DATA SEGMENT →

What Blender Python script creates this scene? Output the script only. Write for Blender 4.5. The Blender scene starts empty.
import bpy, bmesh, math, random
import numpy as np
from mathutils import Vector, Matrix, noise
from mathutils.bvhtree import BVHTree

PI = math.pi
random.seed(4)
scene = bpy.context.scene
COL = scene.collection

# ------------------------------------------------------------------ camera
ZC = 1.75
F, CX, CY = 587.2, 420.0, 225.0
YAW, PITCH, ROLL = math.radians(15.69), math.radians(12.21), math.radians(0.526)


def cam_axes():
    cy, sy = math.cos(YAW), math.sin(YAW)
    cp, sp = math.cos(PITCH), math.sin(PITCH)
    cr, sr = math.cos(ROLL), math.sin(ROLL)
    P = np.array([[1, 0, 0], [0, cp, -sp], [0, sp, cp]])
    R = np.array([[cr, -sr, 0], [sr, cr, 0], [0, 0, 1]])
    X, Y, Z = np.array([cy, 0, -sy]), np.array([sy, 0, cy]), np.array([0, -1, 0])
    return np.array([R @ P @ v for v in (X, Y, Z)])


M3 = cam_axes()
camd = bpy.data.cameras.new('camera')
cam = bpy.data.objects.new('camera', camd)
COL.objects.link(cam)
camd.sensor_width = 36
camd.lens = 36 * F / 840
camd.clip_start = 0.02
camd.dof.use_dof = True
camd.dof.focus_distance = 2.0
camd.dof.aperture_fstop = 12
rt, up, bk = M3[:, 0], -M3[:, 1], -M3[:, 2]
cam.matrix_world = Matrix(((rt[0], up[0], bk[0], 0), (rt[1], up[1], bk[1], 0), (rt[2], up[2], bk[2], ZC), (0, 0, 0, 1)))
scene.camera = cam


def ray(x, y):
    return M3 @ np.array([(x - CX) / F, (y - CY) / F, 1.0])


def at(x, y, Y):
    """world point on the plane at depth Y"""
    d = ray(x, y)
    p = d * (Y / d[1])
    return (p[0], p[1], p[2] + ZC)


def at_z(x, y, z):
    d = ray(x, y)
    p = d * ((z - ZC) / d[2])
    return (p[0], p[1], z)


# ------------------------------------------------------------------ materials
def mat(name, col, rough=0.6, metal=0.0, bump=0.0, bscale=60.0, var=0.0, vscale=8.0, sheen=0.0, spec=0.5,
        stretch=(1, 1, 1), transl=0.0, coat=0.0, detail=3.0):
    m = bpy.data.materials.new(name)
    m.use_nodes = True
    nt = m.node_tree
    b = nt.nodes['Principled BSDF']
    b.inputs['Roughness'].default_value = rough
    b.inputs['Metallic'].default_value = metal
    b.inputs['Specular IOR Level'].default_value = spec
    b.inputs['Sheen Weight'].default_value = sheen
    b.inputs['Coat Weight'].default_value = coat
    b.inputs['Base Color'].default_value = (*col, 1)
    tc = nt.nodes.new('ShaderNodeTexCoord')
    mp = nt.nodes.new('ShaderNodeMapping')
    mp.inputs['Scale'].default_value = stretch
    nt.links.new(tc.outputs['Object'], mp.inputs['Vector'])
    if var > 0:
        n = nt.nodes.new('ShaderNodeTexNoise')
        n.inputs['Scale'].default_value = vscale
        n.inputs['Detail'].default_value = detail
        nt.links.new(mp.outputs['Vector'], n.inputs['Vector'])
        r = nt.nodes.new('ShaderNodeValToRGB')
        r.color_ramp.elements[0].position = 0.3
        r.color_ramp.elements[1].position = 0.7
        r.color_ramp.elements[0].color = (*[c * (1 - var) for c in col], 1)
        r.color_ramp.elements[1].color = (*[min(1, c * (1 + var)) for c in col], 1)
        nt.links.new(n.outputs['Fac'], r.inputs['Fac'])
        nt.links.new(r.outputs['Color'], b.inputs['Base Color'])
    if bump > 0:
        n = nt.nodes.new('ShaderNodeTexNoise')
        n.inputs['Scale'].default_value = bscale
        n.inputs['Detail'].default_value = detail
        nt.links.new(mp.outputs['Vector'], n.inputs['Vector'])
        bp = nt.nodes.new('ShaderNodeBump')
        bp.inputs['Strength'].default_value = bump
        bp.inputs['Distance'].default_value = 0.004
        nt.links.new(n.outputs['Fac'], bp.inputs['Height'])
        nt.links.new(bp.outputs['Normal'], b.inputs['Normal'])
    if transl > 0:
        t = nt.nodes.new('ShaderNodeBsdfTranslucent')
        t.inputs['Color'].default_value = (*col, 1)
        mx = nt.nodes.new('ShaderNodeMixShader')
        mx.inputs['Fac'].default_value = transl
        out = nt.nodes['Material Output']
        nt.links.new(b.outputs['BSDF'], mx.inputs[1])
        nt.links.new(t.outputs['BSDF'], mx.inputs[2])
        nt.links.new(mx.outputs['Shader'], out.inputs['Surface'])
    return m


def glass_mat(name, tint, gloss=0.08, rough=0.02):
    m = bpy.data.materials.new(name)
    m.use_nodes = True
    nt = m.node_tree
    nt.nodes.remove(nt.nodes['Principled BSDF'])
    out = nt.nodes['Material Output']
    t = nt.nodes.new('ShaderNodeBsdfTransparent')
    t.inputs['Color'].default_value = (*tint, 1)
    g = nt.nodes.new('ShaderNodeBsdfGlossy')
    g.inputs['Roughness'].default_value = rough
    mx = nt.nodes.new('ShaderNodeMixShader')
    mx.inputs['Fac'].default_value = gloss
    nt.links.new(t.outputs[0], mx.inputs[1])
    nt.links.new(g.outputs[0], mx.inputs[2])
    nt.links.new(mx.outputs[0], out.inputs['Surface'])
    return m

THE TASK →
Restate the listing exactly, starting at its first line and ending at the line where "return (p[0], p[1], z)" occurs; include both and no other lines.

WRITTEN SOLUTION →
What Blender Python script creates this scene? Output the script only. Write for Blender 4.5. The Blender scene starts empty.
import bpy, bmesh, math, random
import numpy as np
from mathutils import Vector, Matrix, noise
from mathutils.bvhtree import BVHTree

PI = math.pi
random.seed(4)
scene = bpy.context.scene
COL = scene.collection

# ------------------------------------------------------------------ camera
ZC = 1.75
F, CX, CY = 587.2, 420.0, 225.0
YAW, PITCH, ROLL = math.radians(15.69), math.radians(12.21), math.radians(0.526)


def cam_axes():
    cy, sy = math.cos(YAW), math.sin(YAW)
    cp, sp = math.cos(PITCH), math.sin(PITCH)
    cr, sr = math.cos(ROLL), math.sin(ROLL)
    P = np.array([[1, 0, 0], [0, cp, -sp], [0, sp, cp]])
    R = np.array([[cr, -sr, 0], [sr, cr, 0], [0, 0, 1]])
    X, Y, Z = np.array([cy, 0, -sy]), np.array([sy, 0, cy]), np.array([0, -1, 0])
    return np.array([R @ P @ v for v in (X, Y, Z)])


M3 = cam_axes()
camd = bpy.data.cameras.new('camera')
cam = bpy.data.objects.new('camera', camd)
COL.objects.link(cam)
camd.sensor_width = 36
camd.lens = 36 * F / 840
camd.clip_start = 0.02
camd.dof.use_dof = True
camd.dof.focus_distance = 2.0
camd.dof.aperture_fstop = 12
rt, up, bk = M3[:, 0], -M3[:, 1], -M3[:, 2]
cam.matrix_world = Matrix(((rt[0], up[0], bk[0], 0), (rt[1], up[1], bk[1], 0), (rt[2], up[2], bk[2], ZC), (0, 0, 0, 1)))
scene.camera = cam


def ray(x, y):
    return M3 @ np.array([(x - CX) / F, (y - CY) / F, 1.0])


def at(x, y, Y):
    """world point on the plane at depth Y"""
    d = ray(x, y)
    p = d * (Y / d[1])
    return (p[0], p[1], p[2] + ZC)


def at_z(x, y, z):
    d = ray(x, y)
    p = d * ((z - ZC) / d[2])
    return (p[0], p[1], z)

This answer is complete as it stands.